Selama 60 tahun setelah Nabi SAW wafat, ia memberi fatwa dan meriwayatkan hadis, menghafal semua yang didengarnya dari Nabi SAW, dan bertanya kepada orang yang menghadiri majelis Nabi SAW perihal tutur dan perbuatannya. Dengan begitu, ia dan Abdullah bin Abbas sering kali dipandang sebagai pemula bagi golongan yang kemudian disebut golongan Suni.
Ia termasuk salah seorang dari empat ‘Ibadillah (empat orang yang bernama Abdullah). Tiga yang lainnya ialah Abdullah bin Abbas, Abdullah bin Amr bin As, dan Abdullah bin Zubair. Ia juga salah seorang anggota dewan formatur “tanpa hak suara” dan “tanpa hak untuk dipilih”, yang dibentuk oleh Khalifah Umar bin Khattab. Ia bertugas merundingkan dan menunjuk khalifah penggantinya.
Pengalaman traumatik yang dialaminya dari berbagai fitnah di sekitar pergantian pucuk pimpinan kaum muslimin sejak masa al-Khulafa’ ar-Rasyidin sampai masa yang dekat sesudahnya membentuk dan menjadikannya memiliki sikap netral, moderat, dan toleran di bidang politik.
Ketika beberapa tokoh menunjukkan pembangkangan terhadap Yazid, khalifah kedua Dinasti Umayah setelah Mu‘awiyah bin Abu Sufyan, Khalifah Yazid memerintahkan walinya di Madinah untuk memaksa Husein bin Ali, Abdullah bin Zubair, dan Abdullah bin Umar agar menyatakan kesetiaan kepadanya.

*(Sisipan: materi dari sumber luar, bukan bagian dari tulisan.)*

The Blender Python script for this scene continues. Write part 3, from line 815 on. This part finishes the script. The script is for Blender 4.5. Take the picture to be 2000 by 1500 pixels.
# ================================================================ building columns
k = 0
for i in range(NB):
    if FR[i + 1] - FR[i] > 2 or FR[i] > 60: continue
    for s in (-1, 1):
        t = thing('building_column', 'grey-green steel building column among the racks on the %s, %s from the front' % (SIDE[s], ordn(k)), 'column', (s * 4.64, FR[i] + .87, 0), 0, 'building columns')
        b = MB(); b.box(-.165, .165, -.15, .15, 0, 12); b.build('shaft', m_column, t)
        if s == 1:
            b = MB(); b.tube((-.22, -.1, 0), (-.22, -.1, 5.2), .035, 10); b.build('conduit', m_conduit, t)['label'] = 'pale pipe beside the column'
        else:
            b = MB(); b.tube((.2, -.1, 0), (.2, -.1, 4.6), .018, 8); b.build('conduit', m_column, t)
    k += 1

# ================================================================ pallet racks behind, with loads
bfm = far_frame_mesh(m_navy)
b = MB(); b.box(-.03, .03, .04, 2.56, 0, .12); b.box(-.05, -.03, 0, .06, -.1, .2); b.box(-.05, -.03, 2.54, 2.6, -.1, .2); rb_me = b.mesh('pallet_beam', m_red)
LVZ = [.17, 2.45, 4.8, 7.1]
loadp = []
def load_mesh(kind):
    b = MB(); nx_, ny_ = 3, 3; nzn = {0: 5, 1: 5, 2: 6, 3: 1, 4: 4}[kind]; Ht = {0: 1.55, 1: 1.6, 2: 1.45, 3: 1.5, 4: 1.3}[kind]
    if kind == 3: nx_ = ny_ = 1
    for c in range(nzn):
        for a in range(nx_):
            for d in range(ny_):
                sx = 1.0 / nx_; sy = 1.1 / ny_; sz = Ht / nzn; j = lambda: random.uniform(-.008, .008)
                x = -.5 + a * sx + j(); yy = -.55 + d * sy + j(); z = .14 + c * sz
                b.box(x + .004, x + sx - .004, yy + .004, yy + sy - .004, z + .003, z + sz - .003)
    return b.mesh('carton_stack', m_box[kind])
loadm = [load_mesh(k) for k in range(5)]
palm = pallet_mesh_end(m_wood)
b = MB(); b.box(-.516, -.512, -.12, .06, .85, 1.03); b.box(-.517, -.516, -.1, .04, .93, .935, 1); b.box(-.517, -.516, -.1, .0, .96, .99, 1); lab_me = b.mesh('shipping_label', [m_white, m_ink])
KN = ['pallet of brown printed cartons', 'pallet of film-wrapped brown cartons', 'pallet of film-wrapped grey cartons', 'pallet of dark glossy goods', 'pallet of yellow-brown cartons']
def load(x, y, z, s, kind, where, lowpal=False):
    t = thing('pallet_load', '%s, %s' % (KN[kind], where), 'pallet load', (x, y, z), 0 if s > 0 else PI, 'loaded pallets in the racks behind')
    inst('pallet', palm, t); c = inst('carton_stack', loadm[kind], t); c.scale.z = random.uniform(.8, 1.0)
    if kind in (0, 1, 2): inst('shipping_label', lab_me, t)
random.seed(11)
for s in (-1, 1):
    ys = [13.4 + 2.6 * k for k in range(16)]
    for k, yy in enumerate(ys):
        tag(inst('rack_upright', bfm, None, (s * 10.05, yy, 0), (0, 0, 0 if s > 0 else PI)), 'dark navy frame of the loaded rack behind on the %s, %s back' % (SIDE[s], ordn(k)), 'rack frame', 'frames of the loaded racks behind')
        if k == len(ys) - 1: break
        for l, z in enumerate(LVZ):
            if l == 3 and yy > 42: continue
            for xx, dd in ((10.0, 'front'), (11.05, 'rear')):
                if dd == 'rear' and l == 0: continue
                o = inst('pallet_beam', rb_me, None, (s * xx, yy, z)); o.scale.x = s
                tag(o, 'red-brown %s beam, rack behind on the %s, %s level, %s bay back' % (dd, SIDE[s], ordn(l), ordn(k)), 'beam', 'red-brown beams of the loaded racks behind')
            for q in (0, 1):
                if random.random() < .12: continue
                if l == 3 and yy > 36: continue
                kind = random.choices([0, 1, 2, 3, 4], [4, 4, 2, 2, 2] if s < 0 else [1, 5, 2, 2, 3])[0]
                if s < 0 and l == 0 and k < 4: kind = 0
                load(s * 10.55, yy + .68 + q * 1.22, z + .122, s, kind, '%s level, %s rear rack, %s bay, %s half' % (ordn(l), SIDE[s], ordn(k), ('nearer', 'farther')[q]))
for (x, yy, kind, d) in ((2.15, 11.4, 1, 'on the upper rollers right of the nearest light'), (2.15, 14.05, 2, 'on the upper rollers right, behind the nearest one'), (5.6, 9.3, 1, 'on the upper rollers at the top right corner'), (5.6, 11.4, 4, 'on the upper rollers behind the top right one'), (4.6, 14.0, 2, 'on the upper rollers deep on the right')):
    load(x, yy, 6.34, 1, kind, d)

Abdullah bin Umar bersedia mengikuti kemauan mayoritas umat Islam, berbeda dengan sikap dua orang yang disebut pertama yang tetap membangkang dan kemudian pindah ke Mekah demi keamanan. Karena sikap politiknya tersebut, khalifah Bani Umayah lainnya, yakni Khalifah Abdul Malik bin Marwan, menunjukkan respek terhadapnya dan menghargai kajian keagamaannya selaku tokoh terpelajar dan disegani di Madinah.
Orang memang menghormati dan menyeganinya karena ia terkenal sebagai orang yang berusaha semaksimal mungkin meneladani segala gerak dan perilaku Nabi SAW.
Daftar Pustaka
Fachruddin, Fuad Mohd. Perkembangan Kebudayaan Islam. Jakarta: Bulan Bintang, 1985.
Ibnu Sa‘d, Muhammad. at-Tabaqat al-Kubra. Beirut: Nasyr wa Dar as-Sadir, 1376 H/1956 M.
Madjid, Nurcholish. Khazanah Intelektual Islam. Jakarta: Bulan Bintang, 1984.
ash-Shiddieqy, T.M. Hasbi. Sejarah dan Pengantar Ilmu Hadis. Jakarta: Bulan Bintang, 1987.
Sjadzali, Munawir. Islam dan Tata Negara. Jakarta: UI Press, 1990.